Adobe's CEO Alan Murray commented on Steve Job's open letter regarding Apple's support for Adobe's flash technology.

Earlier on Thursday, Apple CEO Steve Jobs published an essay in which he took Adobe to task over its Flash software, which Apple does not support on its mobile products, such as the iPhone and iPad.

Adobe executives angered in particular by Apple?s decision to block Adobe software that would allow developers to produce programs in Flash that would then be converted to work on the iPhone.

In a Thursday interview with The Wall Street Journal, Adobe CEO Shantanu Narayen described Mr. Jobs's missive an "extraordinary attack," asking what Adobe has done to deserve this.

He says that the difference is that Adobe believes in open content. He says that their Creative Suite software was designed to work on multiple devices and that Apple's "recent behavior shows that they are concerned about Adobe being able" to provide this product that works across multiple platforms.

He talks about Adobe "certainly" shipping on Android's latest version. He says that it is an "incredibly productive time" for Adobe and discusses Creative Suite 5, saying that Adobe's "innovation is blowing people away."

The technology problems that Mr. Jobs mentions in his essay are "really a smokescreen," Mr. Narayen says. He says more than 100 applications that used Adobe's software were accepted in the App Store. "When you resort to licensing language" to restrict this sort of development, he says, it has "nothing to do with technology."

Speaking about Mr. Jobs's assertion that Adobe is the No. 1 cause of Mac crashes, Mr. Narayen says if Adobe crashes Apple, that actually has something "to do with the Apple operating system."

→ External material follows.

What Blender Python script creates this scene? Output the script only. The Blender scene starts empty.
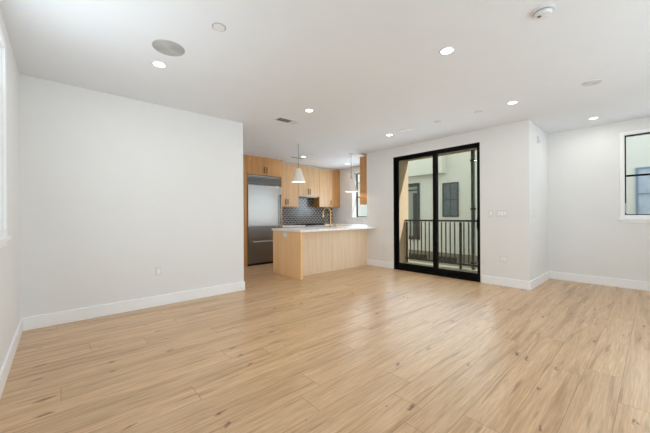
import bpy, bmesh, math, random
from mathutils import Vector, Matrix
random.seed(4)
S = bpy.context.scene
C = bpy.context.collection
PI = math.pi

# ------------------------------------------------------------------ camera
YAW, F, ROLL, CAMZ = 0.84, 295.24, -0.0056, 1.2117
cd = bpy.data.cameras.new('camera'); cam = bpy.data.objects.new('camera', cd); C.objects.link(cam)
cd.sensor_width = 36.0; cd.lens = F / 650 * 36.0; cd.shift_y = -0.71 / 650; cd.clip_start = 0.02
cam.matrix_world = Matrix.Translation((0, 0, CAMZ)) @ Matrix.Rotation(YAW - PI / 2, 4, 'Z') @ Matrix.Rotation(PI / 2, 4, 'X') @ Matrix.Rotation(ROLL, 4, 'Z')
S.camera = cam

# ------------------------------------------------------------------ sky, sun, daylight, exposure
w = bpy.data.worlds.new('sky'); S.world = w; w.use_nodes = True
bg = w.node_tree.nodes['Background']; bg.inputs[0].default_value = (0.84, 0.925, 1.0, 1); bg.inputs[1].default_value = 1.75
def sun(direction, strength, col):
    l = bpy.data.lights.new('sun', 'SUN'); l.energy = strength; l.color = col; l.angle = math.radians(0.6)
    o = bpy.data.objects.new('sun', l); C.objects.link(o)
    o.rotation_euler = Vector(direction).to_track_quat('-Z', 'Y').to_euler(); o.location = (12, -8, 12)
sun((-0.30, 1.0, -0.73), 4.2, (1.0, 0.95, 0.89))
def area(name, loc, direction, sx, sy, power, col, spread=180):
    l = bpy.data.lights.new(name, 'AREA'); l.shape = 'RECTANGLE'; l.size = sx; l.size_y = sy; l.energy = power; l.color = col
    l.spread = math.radians(spread)
    o = bpy.data.objects.new(name, l); C.objects.link(o); o.location = loc
    o.rotation_euler = Vector(direction).to_track_quat('-Z', 'Z').to_euler()
    return o
area('rear_fill_light', (2.8, -1.60, 1.25), (0, 1, 0.42), 4.0, 1.9, 43, (0.84, 0.925, 1.0))  # room fill from behind the camera, placed at the added rear window
area('daylight_left_window', (-0.22, 2.45, 1.75), (1, 0, 0.25), 1.2, 1.2, 14, (0.82, 0.91, 1.0))
area('daylight_balcony_door', (5.58, 3.0, 1.3), (-1, 0, 0), 1.7, 2.3, 19, (0.80, 0.91, 1.0))
area('daylight_right_window', (6.86, -0.25, 1.8), (-1, 0, 0), 1.1, 1.3, 6, (0.80, 0.91, 1.0))
area('daylight_kitchen_window', (6.80, 5.75, 1.65), (-1, 0, 0.0), 0.8, 1.0, 21, (0.76, 0.89, 1.0))
vs = S.view_settings
vs.view_transform = 'Standard'; vs.look = 'None'; vs.gamma = 1; vs.use_curve_mapping = False; vs.exposure = 0.12
S.cycles.use_denoising = True
S.cycles.max_bounces = 12; S.cycles.diffuse_bounces = 8; S.cycles.transparent_max_bounces = 16
S.cycles.sample_clamp_indirect = 6.0

# ------------------------------------------------------------------ materials
def srgb(r, g, b):
    f = lambda c: c / 12.92 if c <= 0.04045 else ((c + 0.055) / 1.055) ** 2.4
    return (f(r / 255), f(g / 255), f(b / 255), 1)
class NT:
    def __init__(s, name):
        s.m = bpy.data.materials.new(name); s.m.use_nodes = True; s.t = s.m.node_tree; s.n = s.t.nodes
        s.b = s.n['Principled BSDF']; s.out = s.n['Material Output']
    def node(s, typ, **kw):
        n = s.n.new(typ)
        for k, v in kw.items(): setattr(n, k, v)
        return n
    def link(s, a, b): s.t.links.new(a, b)
    def val(s, n, i, v):
        if hasattr(v, 'is_output') or isinstance(v, bpy.types.NodeSocket): s.link(v, n.inputs[i])
        else: n.inputs[i].default_value = v
    def math(s, op, a, b=0.0, c=0.0):
        n = s.node('ShaderNodeMath', operation=op); s.val(n, 0, a); s.val(n, 1, b); s.val(n, 2, c); return n.outputs[0]
    def pos(s):
        return s.node('ShaderNodeNewGeometry').outputs['Position']
    def xyz(s, v):
        n = s.node('ShaderNodeSeparateXYZ'); s.link(v, n.inputs[0]); return n.outputs
    def comb(s, x, y, z):
        n = s.node('ShaderNodeCombineXYZ'); s.val(n, 0, x); s.val(n, 1, y); s.val(n, 2, z); return n.outputs[0]
    def noise(s, v, scale, detail=4, rough=0.55, dist=0.0):
        n = s.node('ShaderNodeTexNoise'); s.link(v, n.inputs['Vector'])
        n.inputs['Scale'].default_value = scale; n.inputs['Detail'].default_value = detail
        n.inputs['Roughness'].default_value = rough; n.inputs['Distortion'].default_value = dist
        return n.outputs[0]
    def ramp(s, f, stops):
        n = s.node('ShaderNodeValToRGB'); s.link(f, n.inputs[0]); e = n.color_ramp.elements
        while len(e) < len(stops): e.new(0.5)
        for i, (p, c) in enumerate(stops): e[i].position = p; e[i].color = c
        return n.outputs[0]
    def mix(s, f, a, b, mode='MIX'):
        n = s.node('ShaderNodeMix', data_type='RGBA', blend_type=mode); s.val(n, 0, f); s.val(n, 6, a); s.val(n, 7, b); return n.outputs[2]
    def bump(s, h, strength, dist=0.002):
        n = s.node('ShaderNodeBump'); s.link(h, n.inputs['Height']); n.inputs['Strength'].default_value = strength
        n.inputs['Distance'].default_value = dist; s.link(n.outputs[0], s.b.inputs['Normal'])
def paint(name, col, rough=0.5, metal=0.0, var=0.03, scale=4.0, bump=0.0, bscale=220):
    t = NT(name); p = t.pos(); c = srgb(*col)
    nz = t.noise(p, scale)
    d = tuple(x * (1 - var) for x in c[:3]) + (1,); u = tuple(min(1, x * (1 + var)) for x in c[:3]) + (1,)
    t.link(t.ramp(nz, [(0.3, d), (0.7, u)]), t.b.inputs['Base Color'])
    t.b.inputs['Roughness'].default_value = rough; t.b.inputs['Metallic'].default_value = metal
    if bump: t.bump(t.noise(p, bscale, 2), bump, 0.001)
    return t.m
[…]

Mr. Narayen also calls accusations about Flash draining battery power "patently false." Speaking about Mr. Jobs's letter in general, he says that "for every one of these accusations made there is proprietary lock-in" that prevents Adobe from innovating.

Mr. Narayen says Adobe's concept is best for most businesses that are developing applications and allows them to send their apps out to many places rather than forcing them to decide on just one. "It doesn't benefit Apple, and that's why you see this reaction," he says.

Responding to a question about Mr. Jobs's assertion that Adobe is a closed platform, Mr. Narayen chuckles. "I find it amusing, honestly. Flash is an open specification," he says.

Mr. Narayen concludes saying he's for "letting customers decide," but that the multi-platform world will "eventually prevail."



Microsoft also believes that the flash technology has flaws.

"Flash does have some issues, particularly around reliability, security and performance," said Dean Hachamovitch, general manager for the Internet Explorer browser.

He said that Microsoft is backing the same protocols for delivering multimedia content over the Web that Apple is promoting, a group of standards known as HTML5.

However, Microsoft added that it worked with Flash engineers to help fix bugs.